The property also has a log house that predates the main house by a number of years. A separate cottage that postdates the main house was used as Charles Wingo’s office and later his residence. The cottage and cabin will also be open for the House Tour.

 

Dykeland

Dykeland

Dykeland is a Virginia Landmark and National Register property. It was named for dykes built along nearby Flat Creek. It has been home to only three families since its inception in the 18th century (Robertson family).

The Harvie/Taylor era began about 100 years later in 1836 and ended with the death of Lewis Edwin Harvie’s grandson, Tim Taylor, in 1967. Harvie moved part of a colonial era Robertson house onto the property to form the north wing of the existing two-story dwelling (also Robertson) and built a hip-roofed Italianate wing about 1859. This addition resembles the Jefferson mansion, Winterham, renovated by the Hadfields and operated now as a bed and breakfast and special events venue.

Dr. M. Gary Hadfield and his wife, Kathleen, have owned Dykeland for almost 40 years (1971). They have restored the mansion, adding a kitchen and bath to the north wing. They have also restored a rare row of 19th century dependencies (kitchen, smoke house and dairy) and reconstructed a unique well house. A new carriage house was built in 1990.

In 1995, an 1855 air cured tobacco barn (possibly the oldest in Virginia) was salvaged from the former Bridgeforth/Beaverpond Mill property on Route 153 and re-built at Dykeland.

 

Hotel Amelia

Hotel Amelia

The building,known today as Hotel Amelia, was built in 1929 as a private residence adjacent to the railroad near Amelia Court House. Some of the families who lived there were Lipscomb, Bollinger, Perdue, Eike, Wingo and Perkins.

Mr. and Mrs. R.C. Perkins erected the Hotel Amelia sign. The dwelling remained a boarding house and private residence for years. Mr. Perkins left the house to his caretaker, Mrs. Alice Amburn, who lived there until her death.

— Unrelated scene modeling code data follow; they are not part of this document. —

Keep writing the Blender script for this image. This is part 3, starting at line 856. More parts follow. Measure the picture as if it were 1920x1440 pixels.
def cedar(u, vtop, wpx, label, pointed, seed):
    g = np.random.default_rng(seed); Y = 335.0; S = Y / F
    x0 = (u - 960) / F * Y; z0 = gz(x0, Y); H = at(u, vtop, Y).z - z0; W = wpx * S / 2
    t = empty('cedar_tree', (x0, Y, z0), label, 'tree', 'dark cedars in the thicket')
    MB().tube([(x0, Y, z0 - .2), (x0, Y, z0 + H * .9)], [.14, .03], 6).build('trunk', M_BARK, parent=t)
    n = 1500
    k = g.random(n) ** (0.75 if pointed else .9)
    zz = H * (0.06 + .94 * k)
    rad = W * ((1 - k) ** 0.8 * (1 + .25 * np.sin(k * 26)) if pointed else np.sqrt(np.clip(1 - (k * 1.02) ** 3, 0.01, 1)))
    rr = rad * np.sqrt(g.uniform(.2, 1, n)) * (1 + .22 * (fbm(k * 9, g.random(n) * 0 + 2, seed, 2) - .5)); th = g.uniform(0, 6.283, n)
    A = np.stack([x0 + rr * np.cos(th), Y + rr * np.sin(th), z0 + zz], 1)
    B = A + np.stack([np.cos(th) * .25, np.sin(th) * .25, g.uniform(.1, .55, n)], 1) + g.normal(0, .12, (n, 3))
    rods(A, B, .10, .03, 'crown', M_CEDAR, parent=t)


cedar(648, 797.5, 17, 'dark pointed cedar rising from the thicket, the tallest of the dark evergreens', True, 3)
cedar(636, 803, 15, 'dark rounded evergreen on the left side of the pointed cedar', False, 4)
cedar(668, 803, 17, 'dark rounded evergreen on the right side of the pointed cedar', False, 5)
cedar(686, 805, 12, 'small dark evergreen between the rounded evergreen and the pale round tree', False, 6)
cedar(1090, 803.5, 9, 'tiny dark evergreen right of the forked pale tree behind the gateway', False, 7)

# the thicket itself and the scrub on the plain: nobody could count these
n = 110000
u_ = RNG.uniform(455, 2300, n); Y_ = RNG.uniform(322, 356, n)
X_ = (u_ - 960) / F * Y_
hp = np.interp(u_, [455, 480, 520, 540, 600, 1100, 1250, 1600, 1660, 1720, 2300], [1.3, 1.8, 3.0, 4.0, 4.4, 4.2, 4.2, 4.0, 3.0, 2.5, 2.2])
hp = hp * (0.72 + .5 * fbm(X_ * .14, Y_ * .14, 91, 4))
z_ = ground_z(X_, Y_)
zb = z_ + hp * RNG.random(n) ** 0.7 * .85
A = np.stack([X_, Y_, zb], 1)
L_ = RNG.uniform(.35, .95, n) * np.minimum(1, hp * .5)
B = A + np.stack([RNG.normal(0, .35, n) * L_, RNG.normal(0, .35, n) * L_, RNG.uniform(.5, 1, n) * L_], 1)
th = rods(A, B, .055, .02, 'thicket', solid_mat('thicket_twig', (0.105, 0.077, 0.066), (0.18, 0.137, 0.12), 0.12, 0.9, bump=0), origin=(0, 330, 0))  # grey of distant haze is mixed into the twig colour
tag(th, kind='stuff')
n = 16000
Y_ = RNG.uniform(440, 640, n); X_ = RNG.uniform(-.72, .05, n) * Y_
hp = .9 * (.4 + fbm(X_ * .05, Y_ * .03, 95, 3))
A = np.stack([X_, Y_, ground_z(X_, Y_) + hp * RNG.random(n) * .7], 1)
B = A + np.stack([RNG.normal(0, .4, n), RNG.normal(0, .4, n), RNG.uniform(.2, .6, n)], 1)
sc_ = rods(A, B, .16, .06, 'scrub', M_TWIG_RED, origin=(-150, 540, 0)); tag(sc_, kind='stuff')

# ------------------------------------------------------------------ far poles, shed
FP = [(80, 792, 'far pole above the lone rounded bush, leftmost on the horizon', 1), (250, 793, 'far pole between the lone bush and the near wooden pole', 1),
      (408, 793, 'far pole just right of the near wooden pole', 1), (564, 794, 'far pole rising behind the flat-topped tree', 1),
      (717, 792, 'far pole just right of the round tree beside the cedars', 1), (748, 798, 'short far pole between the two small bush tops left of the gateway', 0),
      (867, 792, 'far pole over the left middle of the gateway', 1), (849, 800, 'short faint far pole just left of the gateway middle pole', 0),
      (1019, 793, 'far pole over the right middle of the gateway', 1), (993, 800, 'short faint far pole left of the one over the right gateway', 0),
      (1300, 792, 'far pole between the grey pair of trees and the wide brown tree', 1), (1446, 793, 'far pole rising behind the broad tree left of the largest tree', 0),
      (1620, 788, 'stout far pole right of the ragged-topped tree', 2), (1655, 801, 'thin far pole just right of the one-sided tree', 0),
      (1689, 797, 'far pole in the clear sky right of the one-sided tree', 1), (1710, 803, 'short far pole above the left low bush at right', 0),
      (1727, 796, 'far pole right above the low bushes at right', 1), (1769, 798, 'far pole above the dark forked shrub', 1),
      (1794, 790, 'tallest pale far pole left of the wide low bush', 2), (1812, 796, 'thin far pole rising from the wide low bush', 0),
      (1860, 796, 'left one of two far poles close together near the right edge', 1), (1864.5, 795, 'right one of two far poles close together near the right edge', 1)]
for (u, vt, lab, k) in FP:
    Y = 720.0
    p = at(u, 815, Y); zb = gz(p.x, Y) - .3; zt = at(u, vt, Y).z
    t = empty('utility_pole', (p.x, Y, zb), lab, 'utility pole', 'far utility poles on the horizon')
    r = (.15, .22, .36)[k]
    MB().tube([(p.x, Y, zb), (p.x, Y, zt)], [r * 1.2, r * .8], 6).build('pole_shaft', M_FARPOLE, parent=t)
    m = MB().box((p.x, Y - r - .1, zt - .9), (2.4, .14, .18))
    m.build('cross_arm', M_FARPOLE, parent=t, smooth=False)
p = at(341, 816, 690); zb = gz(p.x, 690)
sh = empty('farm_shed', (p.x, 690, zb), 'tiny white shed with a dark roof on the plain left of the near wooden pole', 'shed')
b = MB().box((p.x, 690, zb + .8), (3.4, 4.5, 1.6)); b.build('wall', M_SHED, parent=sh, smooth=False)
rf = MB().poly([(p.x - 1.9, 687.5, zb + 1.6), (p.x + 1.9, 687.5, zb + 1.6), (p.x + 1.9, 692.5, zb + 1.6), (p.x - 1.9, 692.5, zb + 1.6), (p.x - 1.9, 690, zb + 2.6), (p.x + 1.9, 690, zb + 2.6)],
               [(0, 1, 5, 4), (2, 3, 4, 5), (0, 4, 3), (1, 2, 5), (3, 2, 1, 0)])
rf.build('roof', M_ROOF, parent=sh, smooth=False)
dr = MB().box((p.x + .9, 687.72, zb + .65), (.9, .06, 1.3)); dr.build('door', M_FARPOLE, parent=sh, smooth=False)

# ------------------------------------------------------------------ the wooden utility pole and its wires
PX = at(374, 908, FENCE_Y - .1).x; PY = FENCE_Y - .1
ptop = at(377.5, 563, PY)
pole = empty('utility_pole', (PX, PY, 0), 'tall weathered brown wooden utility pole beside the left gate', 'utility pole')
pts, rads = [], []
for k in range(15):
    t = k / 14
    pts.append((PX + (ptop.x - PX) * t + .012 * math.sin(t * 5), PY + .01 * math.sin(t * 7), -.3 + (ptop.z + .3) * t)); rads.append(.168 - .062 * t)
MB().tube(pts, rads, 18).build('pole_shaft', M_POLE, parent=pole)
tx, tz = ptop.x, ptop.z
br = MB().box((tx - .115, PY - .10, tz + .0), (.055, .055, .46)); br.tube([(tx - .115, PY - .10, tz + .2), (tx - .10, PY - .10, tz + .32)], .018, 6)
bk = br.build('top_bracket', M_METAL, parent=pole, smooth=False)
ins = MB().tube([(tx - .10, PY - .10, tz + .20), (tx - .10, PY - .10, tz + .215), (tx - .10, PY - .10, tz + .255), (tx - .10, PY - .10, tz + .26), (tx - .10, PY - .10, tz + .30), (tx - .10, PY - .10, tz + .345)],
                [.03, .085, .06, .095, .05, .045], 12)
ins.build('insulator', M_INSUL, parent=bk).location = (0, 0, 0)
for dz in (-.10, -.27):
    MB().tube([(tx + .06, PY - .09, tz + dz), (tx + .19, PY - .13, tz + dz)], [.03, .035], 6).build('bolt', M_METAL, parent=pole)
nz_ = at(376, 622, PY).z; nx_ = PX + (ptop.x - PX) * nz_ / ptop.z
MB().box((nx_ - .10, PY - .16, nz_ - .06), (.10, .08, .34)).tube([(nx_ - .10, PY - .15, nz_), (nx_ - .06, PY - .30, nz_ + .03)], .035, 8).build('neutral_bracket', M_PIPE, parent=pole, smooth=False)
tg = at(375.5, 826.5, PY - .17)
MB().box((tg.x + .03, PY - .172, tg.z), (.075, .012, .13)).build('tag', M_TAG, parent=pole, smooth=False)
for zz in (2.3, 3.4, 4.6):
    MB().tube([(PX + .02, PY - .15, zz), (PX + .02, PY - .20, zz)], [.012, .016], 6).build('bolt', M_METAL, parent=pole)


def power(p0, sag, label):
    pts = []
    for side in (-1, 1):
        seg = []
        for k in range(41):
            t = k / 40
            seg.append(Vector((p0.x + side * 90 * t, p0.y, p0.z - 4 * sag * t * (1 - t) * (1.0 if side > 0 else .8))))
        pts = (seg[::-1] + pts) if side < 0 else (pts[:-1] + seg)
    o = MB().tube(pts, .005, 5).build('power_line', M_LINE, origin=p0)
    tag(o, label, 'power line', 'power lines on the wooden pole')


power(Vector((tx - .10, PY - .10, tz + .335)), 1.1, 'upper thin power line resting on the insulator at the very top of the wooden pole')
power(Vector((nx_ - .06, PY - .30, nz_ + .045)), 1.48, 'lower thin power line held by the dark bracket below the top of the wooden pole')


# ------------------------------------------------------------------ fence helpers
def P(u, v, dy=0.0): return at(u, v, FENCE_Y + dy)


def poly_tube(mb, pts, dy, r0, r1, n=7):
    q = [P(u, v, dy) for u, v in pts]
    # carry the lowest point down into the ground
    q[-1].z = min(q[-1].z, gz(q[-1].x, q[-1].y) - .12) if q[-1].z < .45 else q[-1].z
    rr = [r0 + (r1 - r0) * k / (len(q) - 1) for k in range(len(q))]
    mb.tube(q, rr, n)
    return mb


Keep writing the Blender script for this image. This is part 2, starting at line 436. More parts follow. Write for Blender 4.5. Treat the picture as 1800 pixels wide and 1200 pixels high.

The house fell in disrepair until it was purchased by Doug and Janet Norris, who have restored the house and are in the process of renovating the cottage on the property.  The hotel and general store opened in 2008 and is run by the Norris family and friends.

A large front porch with rockers provides an opportunity to relax and enjoy the historic rural county.

 

Zion Hill Church

Zion Hill Church

Zion Hill Church was a result of five congregations--Russell Grove, Big Oak, Albright, Allen Memorial and Mount Herman churches--voting to unite as one church.  This was approved by the Presbytery of Southern Virginia in March 1959.  The new church was named Zion Hill Presbyterian Church.

The five churches began in 1864 as a result of Mrs. Samantha J. Neil, an Union Army officer's widow, coming to Amelia to search for her husband's grave. She did not find her husband's grave, but, instead, discovered her life's work.  She remained in Virginia the rest of her life, teaching and ministering to the Blacks.  She taught her first class of little children, gray-haired men and women, all eager for knowledge, under an oak tree and Presbyterian work among Negroes in Virginia began.

The first church was located on the grounds where Mrs. Neil taught her first class and was appropriately named Big Oak Church.